CHALLENGE
Do any lines in the data below contain "objects"? If so, copy every one of them.

-- start --

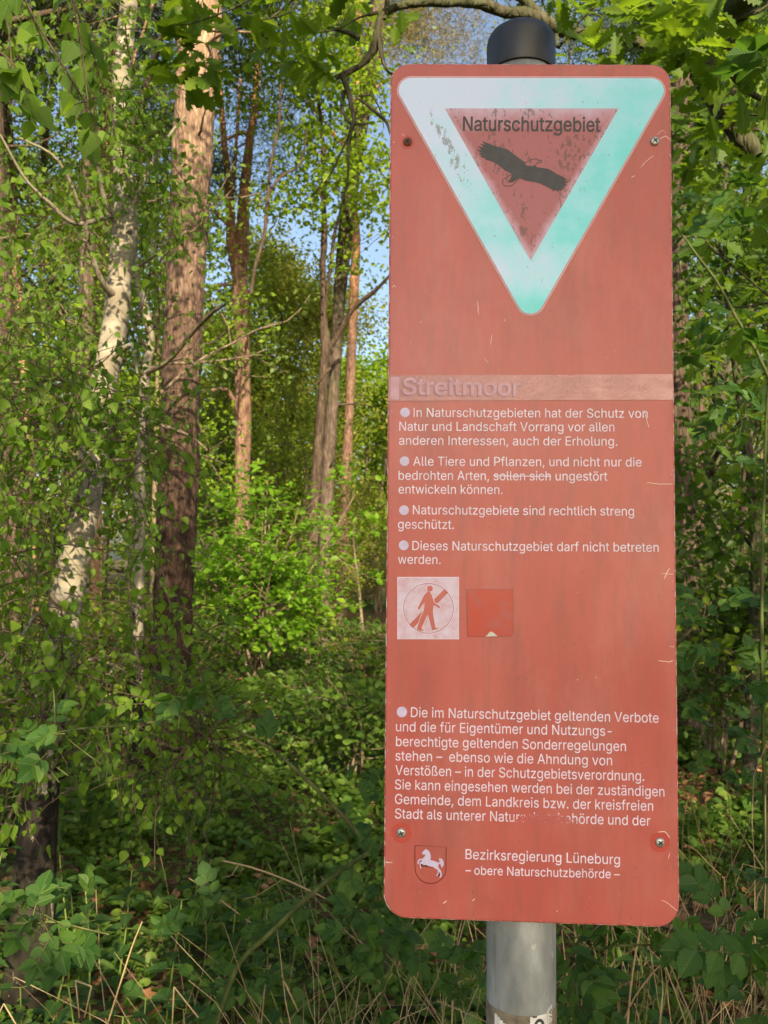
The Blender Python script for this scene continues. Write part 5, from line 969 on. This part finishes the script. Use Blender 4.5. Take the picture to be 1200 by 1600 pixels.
# the far wood: one mass
def far_wood():
    rng = np.random.default_rng(140); mb = MB()
    for i in range(300):
        Y = rng.uniform(38, 75); x = (rng.uniform(-.62, .62) if i < 170 else rng.choice([-1, 1]) * rng.uniform(.62, 1.9)) * Y * (1 if i < 170 else rng.uniform(.55, 1)); px = 600 + x / Y * F
        top = 9.5 + 3 * vnoise(np.array([[x, Y, 0]]), 5, 30)[0] + .1 * (Y - 38)
        if px < 260 or px > 700: top += 5
        r = rng.uniform(.08, .2); T = np.array([[x, Y, -.2], [x + rng.normal(0, .3), Y, top * .5], [x + rng.normal(0, .5), Y, top]])
        if i % 4 == 0: tube(mb, T, np.array([r, r * .8, r * .2]), 6, 8, mat=1, cap=False)
        n = 620; c = np.array([T[1] * (1 - t) + T[2] * t for t in rng.uniform(-.75, 1.05, 16)]); c += rng.normal(0, 1, c.shape) * [1.5, 1.5, .5]
        scatter(mb, DIAMOND, cluster(c, n, .8, rng, .6), .32, rng, up=.5, droop=.3, mat=(0, 0, 2, 3, 3)[rng.integers(5)])
    tag(mb.build('far_wood', [M['mid_leaf'], M['grey_bark'], M['dark_leaf'], M['olive_leaf']], smooth=False), kind='stuff')
far_wood()

# ------------------------------------------------------------------ ground cover
def ground_cover():
    rng = np.random.default_rng(150); mb = MB()
    def patch(N, x0, x1, y0, y1, hmax, size, seed, thr, tpl=OVAL):
        p = np.column_stack([rng.uniform(x0, x1, N), rng.uniform(y0, y1, N), np.zeros(N)])
        f = vnoise(p, seed, 1.1); g = vnoise(p, seed + 50, .35); keep = (f > thr); p, f, g = p[keep], f[keep], g[keep]
        keep = ~((np.abs(p[:, 0] - 2.1) < .55) & (np.abs(p[:, 1] - 5.45) < .55) & (rng.random(len(p)) < .9)); p, f, g = p[keep], f[keep], g[keep]
        h = np.clip(.35 + .4 * f + .35 * g, .05, 1) * hmax
        p[:, 2] = ground_h(p[:, 0], p[:, 1]) + h * rng.uniform(.15, 1, len(p)) ** .6
        sz = size * np.clip(.95 + .55 * vnoise(p, seed + 9, .5), .45, 1.7)
        scatter(mb, tpl, p, sz, rng, up=.9, droop=.15, jit=.45)
    patch(34000, -2.4, 2.8, 1.9, 4.5, .26, .042, 11, -1.0)
    patch(62000, -4, 4.2, 4.2, 9, .2, .055, 12, -1.0)
    patch(24000, -7, 7, 9, 16, .2, .07, 13, -.35, DIAMOND)
    patch(12000, -13, 13, 16, 32, .3, .11, 14, -.3, DIAMOND)
    tag(mb.build('ground_cover', M['ground_leaf'], smooth=False), kind='stuff')
    mb = MB(); N = 11000
    p = np.column_stack([rng.uniform(-5, 5, N), rng.uniform(2.2, 14, N), np.zeros(N)]); p[:1500, 0] = rng.uniform(1.5, 2.7, 1500); p[:1500, 1] = rng.uniform(4.8, 6.1, 1500)
    p[:, 2] = ground_h(p[:, 0], p[:, 1]) + .01 + .02 * rng.random(N)
    scatter(mb, OVAL, p, .06, rng, up=1.6, droop=0)
    tag(mb.build('leaf_litter', M['litter'], smooth=False), kind='stuff')
ground_cover()

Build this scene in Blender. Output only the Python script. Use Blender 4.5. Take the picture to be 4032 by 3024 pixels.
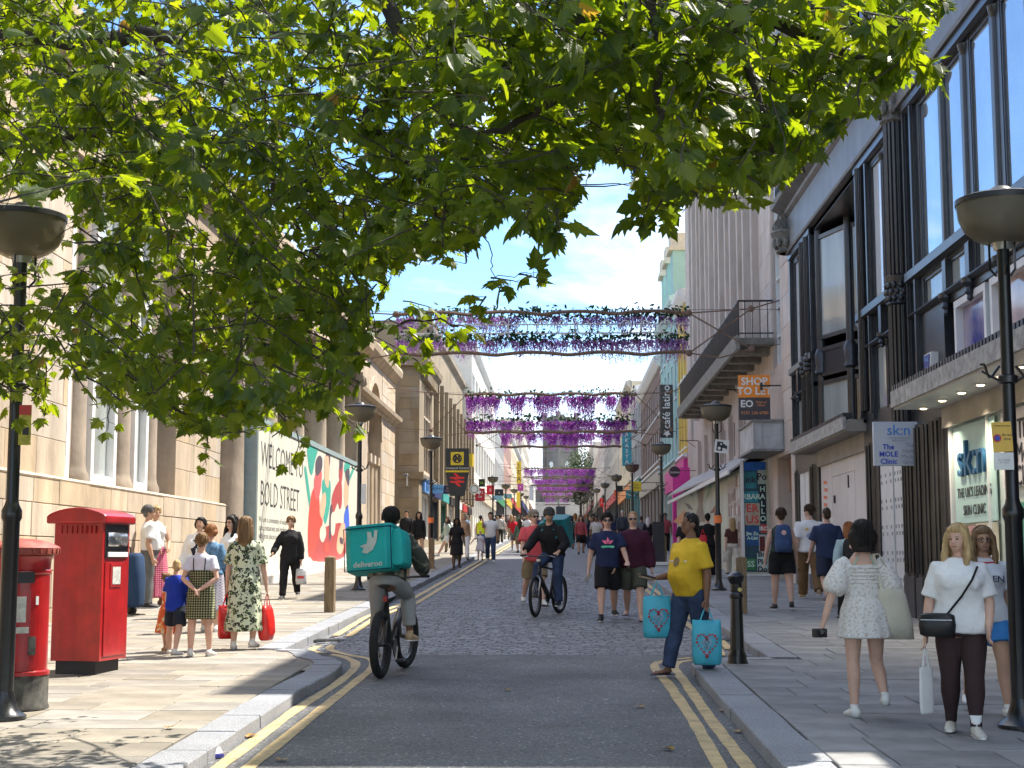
import bpy, bmesh, math, random
from mathutils import Vector, Matrix, Euler, noise
R = math.radians
random.seed(7)
for _o in list(bpy.data.objects):
 bpy.data.objects.remove(_o)
scene = bpy.context.scene
COL = scene.collection
FPX, PW, PH = 5900.0, 4032.0, 3024.0          # focal length in photo pixels
CAMZ = 1.6
PITCH = math.atan(688.0 / FPX)
YAW = math.atan(187.0 / 5940.0)
cam_d = bpy.data.cameras.new('camera')
cam = bpy.data.objects.new('camera', cam_d)
COL.objects.link(cam)
cam_d.sensor_width = 36.0
cam_d.lens = FPX / PW * 36.0
cam_d.clip_start = 0.1
cam_d.clip_end = 6000
cam.location = (0, 0, CAMZ)
cam.rotation_euler = (math.pi / 2 + PITCH, 0, YAW)
scene.camera = cam
SUN_AZ, SUN_EL = R(55), R(57)                 # azimuth measured from +Y towards +X
world = bpy.data.worlds.new('World')
scene.world = world
world.use_nodes = True
wn, wl = world.node_tree.nodes, world.node_tree.links
wn.clear()
w_out = wn.new('ShaderNodeOutputWorld')
w_bg = wn.new('ShaderNodeBackground')
w_sky = wn.new('ShaderNodeTexSky')
w_sky.sky_type = 'NISHITA'
w_sky.sun_disc = False
w_sky.sun_elevation = SUN_EL
w_sky.sun_rotation = SUN_AZ
w_sky.air_density = 1.0
w_sky.dust_density = 0.1
w_sky.ozone_density = 2.5
w_tc = wn.new('ShaderNodeTexCoord')
w_sep = wn.new('ShaderNodeSeparateXYZ')
wl.new(w_tc.outputs['Generated'], w_sep.inputs[0])
w_add = wn.new('ShaderNodeMath'); w_add.operation = 'ADD'; w_add.inputs[1].default_value = 0.16
w_mx = wn.new('ShaderNodeMath'); w_mx.operation = 'MAXIMUM'; w_mx.inputs[1].default_value = 0.0
wl.new(w_sep.outputs['Z'], w_mx.inputs[0]); wl.new(w_mx.outputs[0], w_add.inputs[0])
w_dx = wn.new('ShaderNodeMath'); w_dx.operation = 'DIVIDE'
w_dy = wn.new('ShaderNodeMath'); w_dy.operation = 'DIVIDE'
wl.new(w_sep.outputs['X'], w_dx.inputs[0]); wl.new(w_add.outputs[0], w_dx.inputs[1])
wl.new(w_sep.outputs['Y'], w_dy.inputs[0]); wl.new(w_add.outputs[0], w_dy.inputs[1])
w_cmb = wn.new('ShaderNodeCombineXYZ')
wl.new(w_dx.outputs[0], w_cmb.inputs[0]); wl.new(w_dy.outputs[0], w_cmb.inputs[1])
w_n = wn.new('ShaderNodeTexNoise')
w_n.inputs['Scale'].default_value = 1.15
w_n.inputs['Detail'].default_value = 6
w_n.inputs['Roughness'].default_value = 0.56
w_n.inputs['Distortion'].default_value = 0.35
w_map = wn.new('ShaderNodeMapping')
w_map.inputs['Location'].default_value = (0.55, 0.25, 0.4)
wl.new(w_cmb.outputs[0], w_map.inputs[0]); wl.new(w_map.outputs[0], w_n.inputs['Vector'])
w_rmp = wn.new('ShaderNodeValToRGB')
w_rmp.color_ramp.elements[0].position = 0.46
w_rmp.color_ramp.elements[0].color = (0, 0, 0, 1)
w_rmp.color_ramp.elements[1].position = 0.64
w_rmp.color_ramp.elements[1].color = (1, 1, 1, 1)
wl.new(w_n.outputs['Fac'], w_rmp.inputs[0])
w_mix = wn.new('ShaderNodeMix'); w_mix.data_type = 'RGBA'
w_mix.inputs['B'].default_value = (6.0, 6.2, 6.5, 1)
wl.new(w_rmp.outputs['Color'], w_mix.inputs['Factor'])
w_boost = wn.new('ShaderNodeMix'); w_boost.data_type = 'RGBA'; w_boost.blend_type = 'MULTIPLY'
w_boost.inputs['Factor'].default_value = 1.0
w_boost.inputs['B'].default_value = (0.66, 0.81, 0.96, 1)
wl.new(w_sky.outputs[0], w_boost.inputs['A'])
wl.new(w_boost.outputs['Result'], w_mix.inputs['A'])
wl.new(w_mix.outputs['Result'], w_bg.inputs['Color'])
w_bg.inputs['Strength'].default_value = 0.14
wl.new(w_bg.outputs[0], w_out.inputs[0])
sun_d = bpy.data.lights.new('sun', 'SUN')
sun_d.energy = 5.0
sun_d.angle = R(0.53)
sun_d.color = (1.0, 0.93, 0.82)
sun = bpy.data.objects.new('sun', sun_d)
COL.objects.link(sun)
SUNV = Vector((math.sin(SUN_AZ) * math.cos(SUN_EL), math.cos(SUN_AZ) * math.cos(SUN_EL), math.sin(SUN_EL)))
sun.rotation_euler = SUNV.to_track_quat('Z', 'Y').to_euler()
sun.location = (20, 10, 40)
vs = scene.view_settings
vs.view_transform = 'Standard'
vs.look = 'None'
vs.exposure = 1.2
vs.gamma = 1.0
vs.use_curve_mapping = False
scene.cycles.use_denoising = True
scene.cycles.max_bounces = 6
scene.cycles.diffuse_bounces = 3
scene.cycles.use_adaptive_sampling = True
scene.cycles.adaptive_threshold = 0.03
scene.cycles.glossy_bounces = 3
scene.cycles.transmission_bounces = 6
scene.cycles.transparent_max_bounces = 8
scene.cycles.caustics_reflective = False
scene.cycles.caustics_refractive = False
scene.cycles.sample_clamp_indirect = 6.0
_cy, _sy, _cp, _sp = math.cos(YAW), math.sin(YAW), math.cos(PITCH), math.sin(PITCH)
C_F = Vector((-_sy * _cp, _cy * _cp, _sp))
C_R = Vector((_cy, _sy, 0))
C_U = C_R.cross(C_F)
CAM = Vector((0, 0, CAMZ))
def zg(y):                                     # the street climbs away from the camera
 if y < 0:
  return 0.0147 * y
 return 0.0287 * y - 0.14 * (1 - math.exp(-y / 10.0))
def ray(px, py):
 return C_F + C_R * ((px - PW / 2) / FPX) + C_U * (-(py - PH / 2) / FPX)
def at(px, py, Y):                             # the point at street distance Y seen there
 d = ray(px, py)
 return CAM + d * (Y / d.y)
def atx(px, py, X):                            # the point on a facade plane x = X
 d = ray(px, py)
 return CAM + d * (X / d.x)
def G(px, py, dz=0.0):                         # the point of the ground (plus dz) seen there
 d = ray(px, py)
 lo, hi = 3.0, 700.0
 f = lambda Y: CAM.z + d.z * Y / d.y - (zg(Y) + dz)
 if f(hi) > 0:
  hi2 = lo
  while f(hi2) > 0 and hi2 < hi: hi2 *= 1.05
  hi = hi2
 for _ in range(50):
  m = (lo + hi) / 2
  if f(m) > 0: lo = m
  else: hi = m
 return CAM + d * (lo / d.y)
MATS = {}
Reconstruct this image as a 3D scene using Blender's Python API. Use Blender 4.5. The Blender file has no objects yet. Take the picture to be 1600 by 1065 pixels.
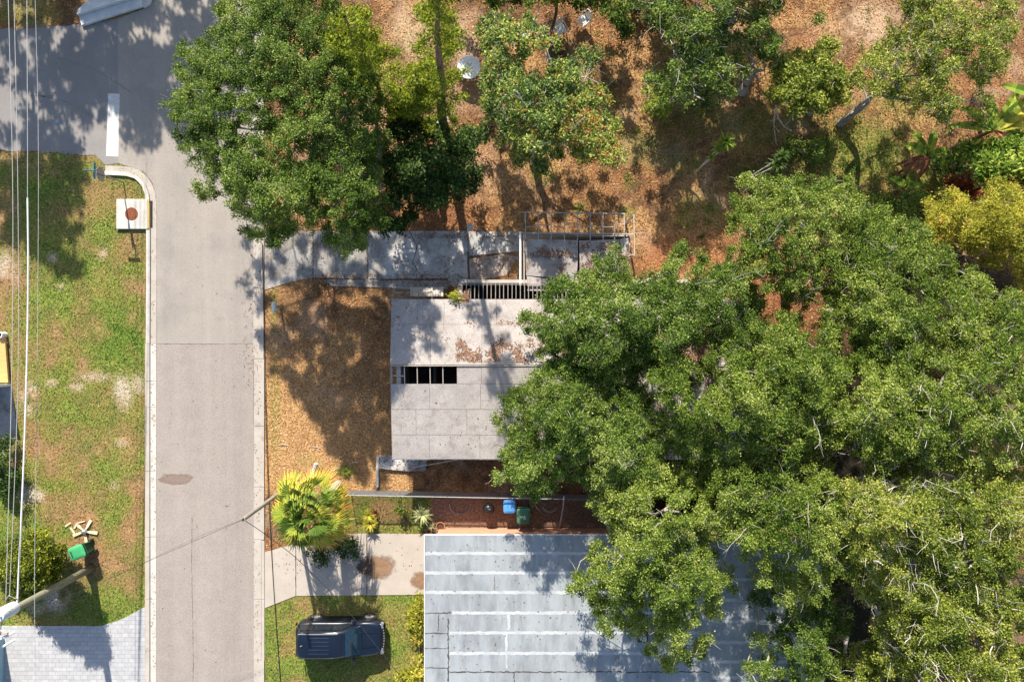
import bpy, bmesh, math, random
import numpy as np
from mathutils import Vector, Matrix
random.seed(7)
RNG = np.random.default_rng(11)
R = math.radians
# ------------------------------------------------------------------ camera, light, exposure
F = 1600*24/36.0
H = F/30.0                                   # camera height: 30 photo pixels per metre on the ground
scene = bpy.context.scene
C = scene.collection
cam_d = bpy.data.cameras.new('camera'); cam = bpy.data.objects.new('camera', cam_d); C.objects.link(cam)
cam.location = (0, 0, H); cam.rotation_euler = (0, 0, 0)
cam_d.lens = 24; cam_d.sensor_width = 36; cam_d.clip_end = 1000
scene.camera = cam
SUN_EL = R(34); SUN_AZ = R(-9.2)             # azimuth from +Y
sun_dir = Vector((math.sin(SUN_AZ)*math.cos(SUN_EL), math.cos(SUN_AZ)*math.cos(SUN_EL), math.sin(SUN_EL)))
sd = bpy.data.lights.new('sun', 'SUN'); sd.energy = 4.9; sd.angle = R(0.6); sd.color = (1.0, .92, .80)
so = bpy.data.objects.new('sun', sd); C.objects.link(so)
so.rotation_euler = (-sun_dir).to_track_quat('-Z', 'Y').to_euler()
w = bpy.data.worlds.new('World'); scene.world = w; w.use_nodes = True
nt = w.node_tree; sky = nt.nodes.new('ShaderNodeTexSky'); sky.sky_type = 'NISHITA'; sky.sun_disc = False
sky.sun_elevation = SUN_EL; sky.sun_rotation = SUN_AZ; sky.dust_density = 1.2
nt.links.new(sky.outputs[0], nt.nodes['Background'].inputs[0]); nt.nodes['Background'].inputs[1].default_value = 0.10
scene.view_settings.view_transform = 'Standard'; scene.view_settings.look = 'None'
scene.view_settings.exposure = 1.15; scene.view_settings.gamma = 1
scene.cycles.max_bounces = 6; scene.cycles.diffuse_bounces = 3; scene.cycles.transmission_bounces = 3
scene.cycles.glossy_bounces = 2; scene.cycles.transparent_max_bounces = 12

def P(px, py, z=0.0):
    """world point at height z that the photograph shows at pixel (px, py) of 1600 x 1065"""
    k = (H - z)/F
    return Vector(((px-800)*k, (532.5-py)*k, z))
def G(px, py, z=0.0):
    """world point above the ground spot (px, py)"""
    return Vector(((px-800)/30.0, (532.5-py)/30.0, z))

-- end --

RESPONSE TO THIS EXERCISE
for _o in list(bpy.data.objects):
 bpy.data.objects.remove(_o)
cam = bpy.data.objects.new('camera', cam_d)
COL.objects.link(cam)
sun = bpy.data.objects.new('sun', sun_d)
COL.objects.link(sun)
Reconstruct this image as a 3D scene using Blender's Python API. Use Blender 4.5. The Blender file has no objects yet. Take the picture to be 1600 by 1065 pixels.
cam_d = bpy.data.cameras.new('camera'); cam = bpy.data.objects.new('camera', cam_d); C.objects.link(cam)
so = bpy.data.objects.new('sun', sd); C.objects.link(so)